Git integration with PTC
Git integration connects PTC (Private Translation Cloud) directly to your GitHub, GitLab, or Bitbucket repository, so your resource files are translated where your code already lives. Instead of exporting strings, translating them elsewhere, and importing the results, you keep localization inside the pull-request workflow your team already uses.
Git integration is a Pro feature. It becomes available when you activate Pay-As-You-Go.
How continuous translation through Git works
Once you connect a repository, PTC watches the resource files you choose and turns every change into finished translations:
- You point PTC at your repository and select the branches and resource files to monitor, along with your source and target languages. PTC uses the source language to pick the right engine and to skip strings that should stay untranslated.
- PTC detects new and changed strings whenever you push to a monitored branch.
- PTC translates the updated strings and reviews the result, then opens a pull or merge request containing the translated files.

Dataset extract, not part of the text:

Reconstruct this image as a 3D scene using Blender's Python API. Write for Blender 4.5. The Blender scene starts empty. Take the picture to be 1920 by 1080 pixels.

- You review and merge the request like any other change. PTC keeps monitoring and opens a new request whenever your text changes again.
The result is continuous localization: your translations track development instead of piling up into a separate task before each release.
Localization stays in the review workflow you already use
PTC delivers translations as pull or merge requests, not as files in a separate portal you have to reconcile by hand. Your team reviews the change, runs the same checks it runs on any branch, and merges when ready. Because PTC reviews each translation in context and returns it publish-ready, most requests can be merged without a separate language QA pass. See visual translation review for how that review works.
Translations stay in sync with every commit
After the first merge, PTC continues to monitor your repository. When you add or change strings, it opens a new request with just those updates. When you add new resource files, you can ask PTC to rescan the repository and pick them up. If a translation needs to fit a tight space, PTC can re-translate it within a translation length limit, so a longer language does not break your layout.
Set up Git integration on GitHub, GitLab, or Bitbucket
The workflow is the same on every platform; only the way you create an access token and connect the repository differs. Each guide walks through authentication and connection for that platform:
- GitHub integration with PTC connects a GitHub repository and translates through pull requests.
- GitLab integration with PTC connects a GitLab project and translates through merge requests.
- Bitbucket integration with PTC connects a Bitbucket repository and translates through pull requests.
What you need to connect a repository
To set up Git integration, you give PTC the URL of your project in the repository and authorize access with an access token (recommended) or by signing in. PTC detects which platform you are using, verifies the access it has, and then lets you choose the branches to monitor and the languages to translate into. The exact token type and permissions are covered in each platform's guide above.